I have noticed the following:
MyEnum = Types::Strict::Symbol.enum(:a, :b)
MyEnum[:a] === :a
# =>true
Don’t you think that it is breaking the type safety that it should provide? I mean, I think it should guarantee that you are not going to use a wrong MyEnum
in any case, but if you can use plain symbols in place you are overpassing it. For example:
def test(x)
case x
when MyEnum[:a]
"a"
when MyEnum[:b]
"b"
else
"I shoould have raised"
end
test MyEnum[:c]
# => Dry::Types::ConstraintError ...
test :c
# => "I should have raised"
I’m afraid I either don’t follow or you simply expect from dry-types what’s not possible. MyEnum[:a]
in your example returns :a
back, it’s a symbol, not something dry-types-related. After that you call ===
on that object and, again, it’s Symbol’s behavior, not one from dry-types. And note that semantically-wise ===
cannot raise an exception in any case. If you want to get a constraint error use MyEnum[x]
.
Oh, sorry!! Apologies… it was Friday evening after a tiring week O_o
It was my first time using dry-types
and I made wrong assumptions. I didn’t realize that []
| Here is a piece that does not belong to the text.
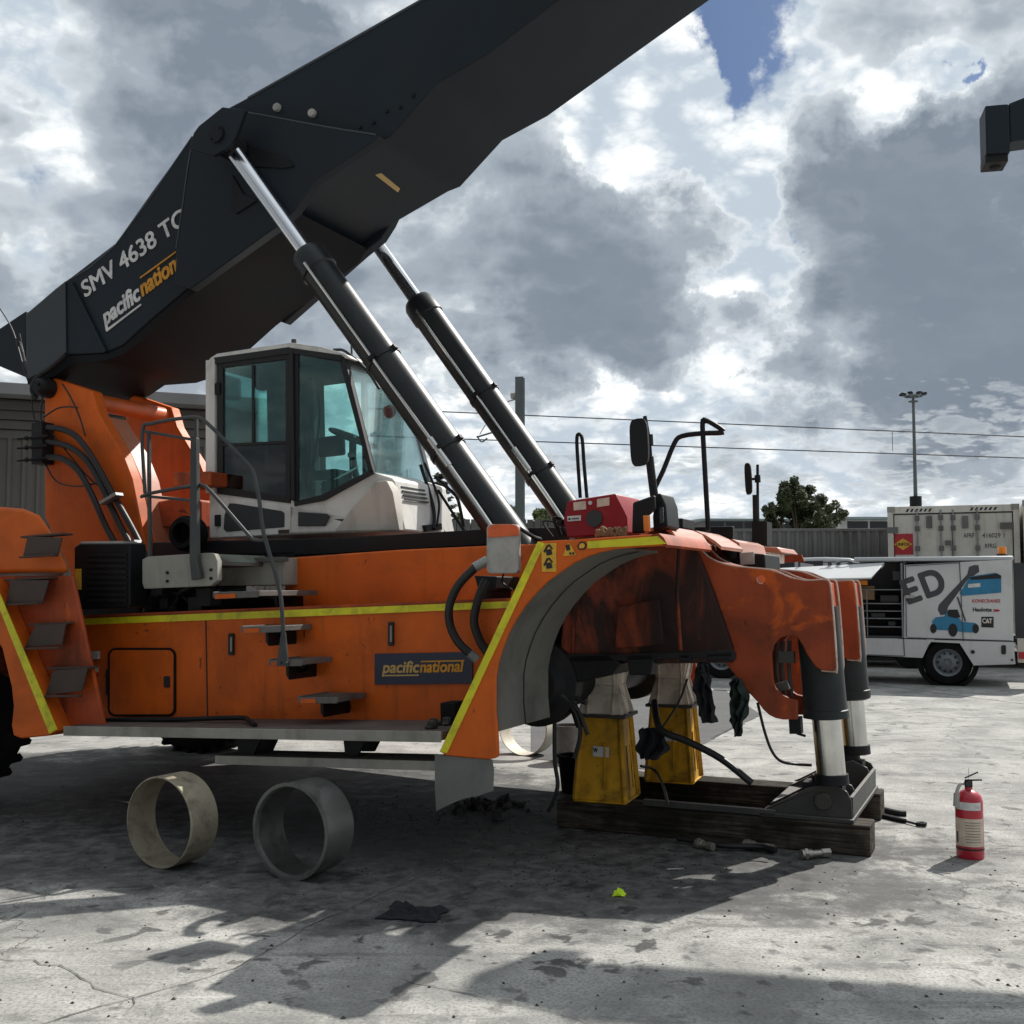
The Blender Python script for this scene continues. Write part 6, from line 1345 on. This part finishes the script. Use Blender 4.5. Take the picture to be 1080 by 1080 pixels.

method returned the underlying ruby primitive. Instead, I supposed it was returning an instance representing a dry-type
value.
I see that, with current design, all the responsibility of type safety relies on the callee, while the caller can always send everything he wants. This is different than in a static typed language, but surely it is what makes more sense in a dynamic language like ruby. Otherwise dry-types
surely would become a too invasive dependency.